Using generators to perform an inorder tree traversal on a BST

Question

So given the following:

def inorder(t):
    if t:
        inorder(t.left)
        yield t.key
        inorder(t.right)

x = [ n for n in inorder(r) ]

x only contains the root node, why?

Here's the full code; note that the BST implementation is correct, it's the inorder() implementation with generators that is somehow wrong.

class STree(object):
    def __init__(self, value):
        self.key = value
        self.left = None
        self.right = None

def insert(r, node):
    if node.key < r.key:
        if r.left is None:
            r.left = node
        else:
            insert(r.left, node)
    else:
        if r.right is None:
            r.right = node
        else:
            insert(r.right, node)

def inorder(t):
    if t:
        inorder(t.left)
        yield t.key
        inorder(t.right)


r = STree(10)
insert(r, STree(12))
insert(r, STree(5))
insert(r, STree(99))
insert(r, STree(1))

tree = [ n for n in inorder(r) ]
print tree

Answer 1

inorder(t.left) only creates the generator object, it doesn't actually run it.
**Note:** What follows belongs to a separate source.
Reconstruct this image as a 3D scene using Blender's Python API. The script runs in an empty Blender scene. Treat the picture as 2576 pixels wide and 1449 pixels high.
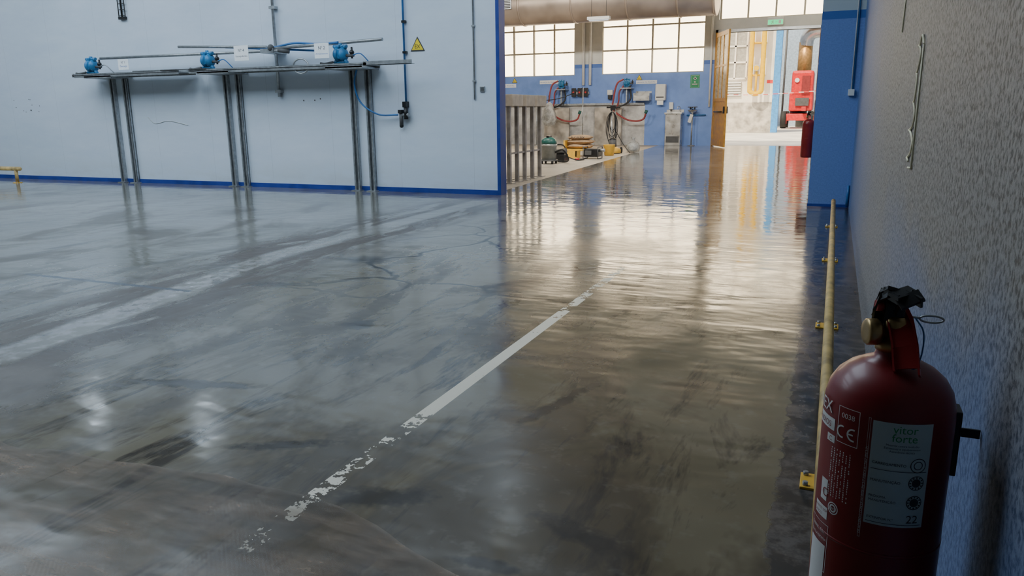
import bpy, bmesh, math, random
from mathutils import Vector, Matrix, Euler
random.seed(7)
scene=bpy.context.scene
COL=scene.collection
# ------------------------------------------------------------------ camera
CAM_H=1.1
pitch=math.radians(13.1); yaw=math.radians(22.85); roll=math.radians(0.6)
R=Matrix.Rotation(yaw,3,'Z')@Matrix.Rotation(math.pi/2-pitch,3,'X')@Matrix.Rotation(-roll,3,'Z')
cd=bpy.data.cameras.new('camera'); cam=bpy.data.objects.new('camera',cd); COL.objects.link(cam)
cam.matrix_world=Matrix.Translation((0,0,CAM_H))@R.to_4x4()
cd.sensor_width=36; cd.lens=1900/2576*36; cd.clip_start=0.02; cd.clip_end=300
scene.camera=cam

# ------------------------------------------------------------------ node helpers
class G:
    def __init__(s,name):
        s.m=bpy.data.materials.new(name); s.m.use_nodes=True; s.t=s.m.node_tree; s.t.nodes.clear()
    def n(s,typ,ins=None,**kw):
        nd=s.t.nodes.new(typ)
        for k,v in kw.items(): setattr(nd,k,v)
        if ins:
            for k,v in ins.items():
                sock=nd.inputs[k]
                if isinstance(v,bpy.types.NodeSocket): s.t.links.new(v,sock)
                else:
                    if hasattr(sock,'default_value'):
                        try: sock.default_value=v
                        except Exception:
                            sock.default_value=tuple(v)+(1,)
        return nd
    def math(s,op,a,b=0.0,c=0.0,clamp=False):
        return s.n('ShaderNodeMath',{0:a,1:b,2:c},operation=op,use_clamp=clamp).outputs[0]
    def mix(s,f,a,b):
        def c(v): return v if isinstance(v,bpy.types.NodeSocket) else (tuple(v)+(1,) if len(v)==3 else v)
        nd=s.n('ShaderNodeMix',data_type='RGBA')
        for i,v in ((0,f),(6,c(a)),(7,c(b))):
            if isinstance(v,bpy.types.NodeSocket): s.t.links.new(v,nd.inputs[i])
            else: nd.inputs[i].default_value=v
        return nd.outputs[2]
    def noise(s,vec,scale,detail=2,rough=.55,dist=0):
        return s.n('ShaderNodeTexNoise',{'Vector':vec,'Scale':scale,'Detail':detail,'Roughness':rough,'Distortion':dist}).outputs[0]
    def map(s,v,a,b,c=0.,d=1.,smooth=False):
        nd=s.n('ShaderNodeMapRange',{0:v,1:a,2:b,3:c,4:d},clamp=True)
        if smooth: nd.interpolation_type='SMOOTHSTEP'
        return nd.outputs[0]
    def scale(s,vec,sc,rot=(0,0,0)):
        return s.n('ShaderNodeMapping',{'Vector':vec,'Scale':sc,'Rotation':rot}).outputs[0]
    def coord(s): return s.n('ShaderNodeTexCoord').outputs['Object']
    def xyz(s,vec):
        o=s.n('ShaderNodeSeparateXYZ',{0:vec}).outputs; return o[0],o[1],o[2]
    def bump(s,h,strength=.2,dist=.01):
        return s.n('ShaderNodeBump',{'Height':h,'Strength':strength,'Distance':dist}).outputs[0]
    def out(s,sh): s.n('ShaderNodeOutputMaterial',{0:sh}); return s.m
    def pbr(s,**k):
        ins={kk.replace('_',' '):v for kk,v in k.items()}
        return s.n('ShaderNodeBsdfPrincipled',ins).outputs[0]

def M(name,col,rough=.5,metal=0.,var=.12,scale=8,bump=0,spec=.5,bscale=60,emit=None,es=0,coat=0.):
    g=G(name); P=g.coord()
    nz=g.noise(P,scale,2)
    c2=tuple(max(0,c*(1-var*2)) for c in col); c1=tuple(min(1,c*(1+var)) for c in col)
    c=g.mix(g.map(nz,.3,.7),c2,c1)
    r=g.map(nz,.3,.7,max(.02,rough-.08),min(1,rough+.08))
    ins={'Base_Color':c,'Roughness':r,'Metallic':metal,'Specular_IOR_Level':spec,'Coat_Weight':coat}
    if bump: ins['Normal']=g.bump(g.noise(P,bscale,2),bump,.003)
    if emit: ins['Emission_Color']=tuple(emit)+(1,); ins['Emission_Strength']=es
    return g.out(g.pbr(**ins))
def EM(name,col,st,var=.1,scale=1.2):
    g=G(name); P=g.coord()
    c=g.mix(g.map(g.noise(P,scale,1),.3,.7),tuple(c*(1-var) for c in col),col)
    return g.out(g.n('ShaderNodeEmission',{0:c,1:st}).outputs[0])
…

You need to actually yield all the values produced by each of the sub-generators, like so:

def inorder(t):
    if t:
        yield from inorder(t.left)
        yield t.key
        yield from inorder(t.right)

Note that the yield from convenience syntax was only introduced in Python 3.3 so if you're using an older version you'll have to iterate over the sub-generators explicitly:

# Python 2
def inorder(t):
    if t:
        for key in inorder(t.left):
            yield key
        yield t.key
        for key in inorder(t.right):
            yield key